___ Source data ___

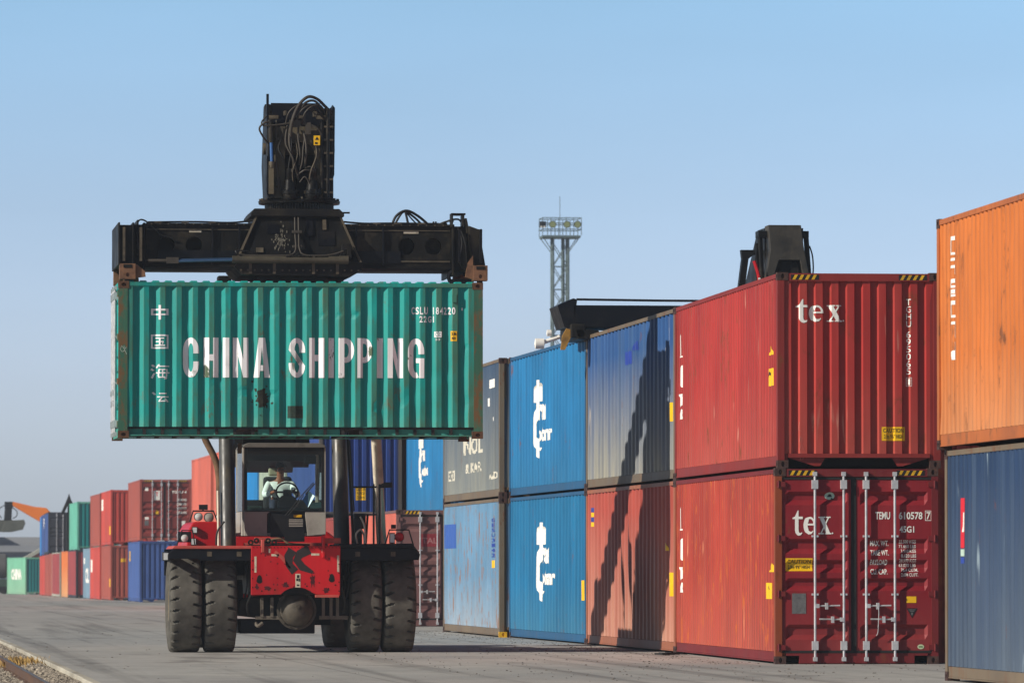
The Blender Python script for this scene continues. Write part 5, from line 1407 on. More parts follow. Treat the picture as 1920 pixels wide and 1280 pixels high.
# ends: cross beams, posts, twistlock blocks
M_twist = plain('rusty_twistlock', C(128, 92, 66, .8), .3, 9, .65, dirt=C(60, 44, 36), dirt_amt=.6)
for side in (-1, 1):
    ex = -2.98 if side < 0 else 2.78
    eb = MB()
    if side < 0:
        eb.box(-3.10, -2.86, -2.60, -.22, 6.46, 7.10)
        eb.box(-3.115, -3.085, -2.66, -.20, 6.44, 7.14); eb.box(-2.88, -2.855, -2.66, -.2, 6.40, 7.14)
        eb.box(-2.853, -2.66, -2.36, -.6, 6.36, 7.12); eb.box(-2.69, -2.655, -2.42, -.5, 6.40, 7.15)
        eb.box(-2.80, -2.77, -2.5, -.5, 6.62, 7.19)
    else:
        eb.box(2.47, 2.72, -2.36, -.6, 6.36, 7.12); eb.box(2.463, 2.50, -2.42, -.5, 6.30, 7.15)
        eb.prism([(2.723, 7.12), (2.86, 7.07), (2.90, 7.06), (3.0, 6.46), (2.82, 6.46), (2.74, 6.8)], 'y', -2.60, -.22)
        eb.box(2.44, 2.47, -2.5, -2.2, 7.10, 7.32); eb.box(2.62, 2.66, -2.5, -2.2, 7.12, 7.30); eb.box(2.44, 2.68, -2.5, -2.2, 7.305, 7.335)
        eb.prism([(2.66, 7.25), (2.70, 7.25), (2.75, 7.0), (2.70, 7.0)], 'y', -2.5, -2.2)
    E_ = eb.build('spreader_end', M_blk, RS, bevel=.006)
    for yy in (-2.62, -.32):
        bx0, bx1 = (-3.09, -2.83) if side < 0 else (2.79, 3.03)
        tb = MB()
        tb.holeplate(bx0, bx1, 6.20, 6.455, (bx0 + bx1) / 2, 6.27, .028, .035, yy - .07, .03, 14)
        tb.add([(bx0, yy - .07, 6.20), (bx1, yy - .07, 6.20), (bx1, yy + .2, 6.20), (bx0, yy + .2, 6.20), (bx0, yy - .07, 6.455), (bx1, yy - .07, 6.455), (bx1, yy + .2, 6.455), (bx0, yy + .2, 6.455)], [(0, 1, 2, 3), (4, 7, 6, 5), (2, 3, 7, 6), (0, 3, 7, 4), (1, 5, 6, 2)])
        T_ = tb.build('twistlock_block', M_twist, RS)
        xm = (bx0 + bx1) / 2
        MB().box(xm - .07, xm + .07, yy - .078, yy - .072, 6.385, 6.44).build('slot', M_hole, T_)
        MB().cyl((xm - side * 0, yy + .06, 6.15), (xm, yy + .06, 6.21), .05, n=12).build('twistlock_pin', M_blk, T_)
        gx0 = -2.83 if side < 0 else 2.62
        MB().prism([(gx0, 6.22), (gx0 + .17, 6.24), (gx0 + .16, 6.33), (gx0 + .03, 6.44), (gx0, 6.44)] if side < 0 else [(2.79, 6.22), (2.66, 6.26), (2.70, 6.5), (2.79, 6.62)], 'y', yy - .03, yy + .05).build('guide_hook', M_twist, T_)
MB().tube([(2.60, -2.3, 6.18), (2.45, -2.3, 6.20), (2.42, -2.3, 6.30), (2.50, -2.3, 6.40), (2.54, -2.3, 6.46)], .035, 8).box(2.45, 2.80, -2.36, -2.24, 6.17, 6.24).build('guide_flipper', M_blk2, RS)
for p, r in (([(1.50, -1.8, 7.14), (1.58, -1.8, 7.32), (1.75, -1.8, 7.41), (1.95, -1.8, 7.32), (2.15, -1.8, 7.15)], .022), ([(1.55, -1.7, 7.14), (1.63, -1.7, 7.30), (1.73, -1.7, 7.40), (1.9, -1.7, 7.3), (2.05, -1.7, 7.15)], .018),
             ([(1.79, -1.8, 7.14), (1.76, -1.8, 7.28), (1.73, -1.8, 7.41)], .02), ([(1.74, -1.75, 7.40), (1.85, -1.75, 7.27), (1.98, -1.75, 7.14)], .012), ([(2.3, -2.2, 7.15), (2.42, -2.3, 7.22), (2.58, -2.3, 7.24), (2.66, -2.2, 7.15)], .016), ([(2.22, -2.2, 7.14), (2.35, -2.3, 7.2), (2.5, -2.3, 7.21)], .012),
             ([(-2.80, -2.3, 7.12), (-2.74, -2.35, 7.20), (-2.62, -2.35, 7.16), (-2.4, -2.35, 6.96), (-2.2, -2.33, 6.90)], .014), ([(-.84, -2.4, 6.62), (-1.1, -2.74, 6.60), (-1.17, -2.74, 6.68), (-.95, -2.74, 6.66), (-.8, -2.7, 6.62)], .012)):
    MB().tube(p, r, 8).build('hydraulic_hose', M_hosed, RS, smooth=True)
lp = MB()
for x in (2.18, 2.22): lp.cyl((x, -2.0, 7.13), (x + .01, -2.0, 7.22), .016, n=6)
lp.build('grease_nipple', M_hosed, RS)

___

Return the listing above in full and without alteration, excluding its pictures.

The Blender Python script for this scene continues. Write part 5, from line 1407 on. More parts follow. Treat the picture as 1920 pixels wide and 1280 pixels high.
# ends: cross beams, posts, twistlock blocks
M_twist = plain('rusty_twistlock', C(128, 92, 66, .8), .3, 9, .65, dirt=C(60, 44, 36), dirt_amt=.6)
for side in (-1, 1):
    ex = -2.98 if side < 0 else 2.78
    eb = MB()
    if side < 0:
        eb.box(-3.10, -2.86, -2.60, -.22, 6.46, 7.10)
        eb.box(-3.115, -3.085, -2.66, -.20, 6.44, 7.14); eb.box(-2.88, -2.855, -2.66, -.2, 6.40, 7.14)
        eb.box(-2.853, -2.66, -2.36, -.6, 6.36, 7.12); eb.box(-2.69, -2.655, -2.42, -.5, 6.40, 7.15)
        eb.box(-2.80, -2.77, -2.5, -.5, 6.62, 7.19)
    else:
        eb.box(2.47, 2.72, -2.36, -.6, 6.36, 7.12); eb.box(2.463, 2.50, -2.42, -.5, 6.30, 7.15)
        eb.prism([(2.723, 7.12), (2.86, 7.07), (2.90, 7.06), (3.0, 6.46), (2.82, 6.46), (2.74, 6.8)], 'y', -2.60, -.22)
        eb.box(2.44, 2.47, -2.5, -2.2, 7.10, 7.32); eb.box(2.62, 2.66, -2.5, -2.2, 7.12, 7.30); eb.box(2.44, 2.68, -2.5, -2.2, 7.305, 7.335)
        eb.prism([(2.66, 7.25), (2.70, 7.25), (2.75, 7.0), (2.70, 7.0)], 'y', -2.5, -2.2)
    E_ = eb.build('spreader_end', M_blk, RS, bevel=.006)
    for yy in (-2.62, -.32):
        bx0, bx1 = (-3.09, -2.83) if side < 0 else (2.79, 3.03)
        tb = MB()
        tb.holeplate(bx0, bx1, 6.20, 6.455, (bx0 + bx1) / 2, 6.27, .028, .035, yy - .07, .03, 14)
        tb.add([(bx0, yy - .07, 6.20), (bx1, yy - .07, 6.20), (bx1, yy + .2, 6.20), (bx0, yy + .2, 6.20), (bx0, yy - .07, 6.455), (bx1, yy - .07, 6.455), (bx1, yy + .2, 6.455), (bx0, yy + .2, 6.455)], [(0, 1, 2, 3), (4, 7, 6, 5), (2, 3, 7, 6), (0, 3, 7, 4), (1, 5, 6, 2)])
        T_ = tb.build('twistlock_block', M_twist, RS)
        xm = (bx0 + bx1) / 2
        MB().box(xm - .07, xm + .07, yy - .078, yy - .072, 6.385, 6.44).build('slot', M_hole, T_)
        MB().cyl((xm - side * 0, yy + .06, 6.15), (xm, yy + .06, 6.21), .05, n=12).build('twistlock_pin', M_blk, T_)
        gx0 = -2.83 if side < 0 else 2.62
        MB().prism([(gx0, 6.22), (gx0 + .17, 6.24), (gx0 + .16, 6.33), (gx0 + .03, 6.44), (gx0, 6.44)] if side < 0 else [(2.79, 6.22), (2.66, 6.26), (2.70, 6.5), (2.79, 6.62)], 'y', yy - .03, yy + .05).build('guide_hook', M_twist, T_)
MB().tube([(2.60, -2.3, 6.18), (2.45, -2.3, 6.20), (2.42, -2.3, 6.30), (2.50, -2.3, 6.40), (2.54, -2.3, 6.46)], .035, 8).box(2.45, 2.80, -2.36, -2.24, 6.17, 6.24).build('guide_flipper', M_blk2, RS)
for p, r in (([(1.50, -1.8, 7.14), (1.58, -1.8, 7.32), (1.75, -1.8, 7.41), (1.95, -1.8, 7.32), (2.15, -1.8, 7.15)], .022), ([(1.55, -1.7, 7.14), (1.63, -1.7, 7.30), (1.73, -1.7, 7.40), (1.9, -1.7, 7.3), (2.05, -1.7, 7.15)], .018),
             ([(1.79, -1.8, 7.14), (1.76, -1.8, 7.28), (1.73, -1.8, 7.41)], .02), ([(1.74, -1.75, 7.40), (1.85, -1.75, 7.27), (1.98, -1.75, 7.14)], .012), ([(2.3, -2.2, 7.15), (2.42, -2.3, 7.22), (2.58, -2.3, 7.24), (2.66, -2.2, 7.15)], .016), ([(2.22, -2.2, 7.14), (2.35, -2.3, 7.2), (2.5, -2.3, 7.21)], .012),
             ([(-2.80, -2.3, 7.12), (-2.74, -2.35, 7.20), (-2.62, -2.35, 7.16), (-2.4, -2.35, 6.96), (-2.2, -2.33, 6.90)], .014), ([(-.84, -2.4, 6.62), (-1.1, -2.74, 6.60), (-1.17, -2.74, 6.68), (-.95, -2.74, 6.66), (-.8, -2.7, 6.62)], .012)):
    MB().tube(p, r, 8).build('hydraulic_hose', M_hosed, RS, smooth=True)
lp = MB()
for x in (2.18, 2.22): lp.cyl((x, -2.0, 7.13), (x + .01, -2.0, 7.22), .016, n=6)
lp.build('grease_nipple', M_hosed, RS)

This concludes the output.